Introduced February 26, 2025 by Lloyd K. Smucker · Last progress February 26, 2025
The bill expands and funds targeted reentry workforce services with outcome‑oriented incentives and transparency, but it limits flexibility and holistic supports and raises barriers for small providers and some populations through strict evidence rules, matching requirements, spending caps, and narrow eligibility.
Formerly incarcerated individuals gain access to funded training, job placement, mentoring, and employer-linked on‑the‑job training for up to four years, improving their employment and earning prospects.
Programs that meet evidence‑based or promising standards are prioritized, steering funding toward interventions that are more likely to reduce recidivism and improve outcomes for participants.
Pay‑for‑performance contracts and bonus funding align provider incentives with measurable participant outcomes, encouraging focus on results and expanding capacity for successful models.
Grant recipients must provide substantial non‑Federal matching funds (25% initially, 50% for later awards), which may prevent smaller nonprofits and cash‑constrained local governments from applying.
The prohibition on using grant funds for substance use, mental health, or housing services could leave participants without funded wraparound supports critical for stable reentry and employment.
Limiting eligibility primarily to people released within two years (with only a 10% exception) excludes many long‑term unemployed or formerly incarcerated individuals who still need reentry assistance.
Based on analysis of 3 sections of legislative text.
Creates a WIOA grant program to fund startup and evidence-based workforce reentry programs for people released from prison within 2 years and sets eligibility and evaluation standards.

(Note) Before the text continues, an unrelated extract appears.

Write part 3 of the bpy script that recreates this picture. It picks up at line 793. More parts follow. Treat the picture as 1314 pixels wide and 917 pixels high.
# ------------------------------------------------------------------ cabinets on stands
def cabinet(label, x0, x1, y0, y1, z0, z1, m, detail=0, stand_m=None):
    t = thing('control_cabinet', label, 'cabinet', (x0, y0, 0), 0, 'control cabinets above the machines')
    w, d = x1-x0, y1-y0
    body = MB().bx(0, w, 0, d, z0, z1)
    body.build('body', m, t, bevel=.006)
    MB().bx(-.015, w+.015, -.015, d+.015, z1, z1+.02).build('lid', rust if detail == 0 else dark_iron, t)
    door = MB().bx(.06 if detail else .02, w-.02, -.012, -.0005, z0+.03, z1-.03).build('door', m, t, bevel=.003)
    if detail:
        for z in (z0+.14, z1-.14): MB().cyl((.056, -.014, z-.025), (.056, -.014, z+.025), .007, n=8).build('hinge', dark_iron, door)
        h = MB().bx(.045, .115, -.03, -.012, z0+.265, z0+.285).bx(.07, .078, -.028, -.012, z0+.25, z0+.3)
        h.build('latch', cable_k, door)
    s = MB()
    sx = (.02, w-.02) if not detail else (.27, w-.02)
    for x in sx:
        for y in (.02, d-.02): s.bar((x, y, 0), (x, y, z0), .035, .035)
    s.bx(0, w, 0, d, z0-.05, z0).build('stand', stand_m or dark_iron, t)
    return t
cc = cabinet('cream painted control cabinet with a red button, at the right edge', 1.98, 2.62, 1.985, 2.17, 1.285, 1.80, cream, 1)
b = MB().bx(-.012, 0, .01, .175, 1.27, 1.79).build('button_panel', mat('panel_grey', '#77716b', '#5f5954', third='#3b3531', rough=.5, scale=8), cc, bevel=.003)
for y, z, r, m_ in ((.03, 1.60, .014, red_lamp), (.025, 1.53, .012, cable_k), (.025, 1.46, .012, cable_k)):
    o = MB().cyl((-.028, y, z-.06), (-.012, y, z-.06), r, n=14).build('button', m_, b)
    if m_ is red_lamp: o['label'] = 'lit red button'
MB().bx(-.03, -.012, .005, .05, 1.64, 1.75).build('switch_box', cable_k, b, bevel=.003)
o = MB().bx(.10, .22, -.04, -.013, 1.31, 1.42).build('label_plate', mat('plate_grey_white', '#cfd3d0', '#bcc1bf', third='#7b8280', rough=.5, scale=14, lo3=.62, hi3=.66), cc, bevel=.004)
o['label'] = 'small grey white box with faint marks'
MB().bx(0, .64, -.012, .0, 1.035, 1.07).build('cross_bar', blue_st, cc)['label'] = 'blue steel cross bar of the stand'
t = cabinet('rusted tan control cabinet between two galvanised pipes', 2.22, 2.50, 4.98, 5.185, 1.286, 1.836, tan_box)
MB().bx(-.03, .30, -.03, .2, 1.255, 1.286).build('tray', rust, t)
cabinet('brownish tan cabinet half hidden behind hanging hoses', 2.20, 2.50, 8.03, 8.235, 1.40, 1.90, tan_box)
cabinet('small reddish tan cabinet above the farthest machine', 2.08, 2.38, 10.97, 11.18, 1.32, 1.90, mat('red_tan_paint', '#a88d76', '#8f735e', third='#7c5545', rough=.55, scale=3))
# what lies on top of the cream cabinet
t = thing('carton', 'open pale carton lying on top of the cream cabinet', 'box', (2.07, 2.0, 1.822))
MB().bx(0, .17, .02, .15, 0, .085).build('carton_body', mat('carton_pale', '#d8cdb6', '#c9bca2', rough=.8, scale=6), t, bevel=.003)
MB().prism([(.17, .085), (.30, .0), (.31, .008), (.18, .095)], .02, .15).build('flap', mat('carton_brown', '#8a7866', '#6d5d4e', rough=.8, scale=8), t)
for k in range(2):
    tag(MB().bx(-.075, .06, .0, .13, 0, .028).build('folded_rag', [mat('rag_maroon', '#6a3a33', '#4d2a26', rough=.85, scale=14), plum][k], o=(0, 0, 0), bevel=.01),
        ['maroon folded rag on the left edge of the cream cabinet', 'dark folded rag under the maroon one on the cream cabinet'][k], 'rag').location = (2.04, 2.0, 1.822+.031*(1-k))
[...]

Creates a new competitive grant program under the Workforce Innovation and Opportunity Act to support startup and expansion of workforce reentry programs for people released from prison. The law defines who can apply, who qualifies for services, and sets evidence and evaluation standards to identify and scale effective approaches. The measure also renames an existing WIOA provision and updates cross-references so the new reentry grant program is included in related WIOA authorities. It emphasizes innovation, replication, and dissemination of best practices but does not specify funding amounts in the provided text.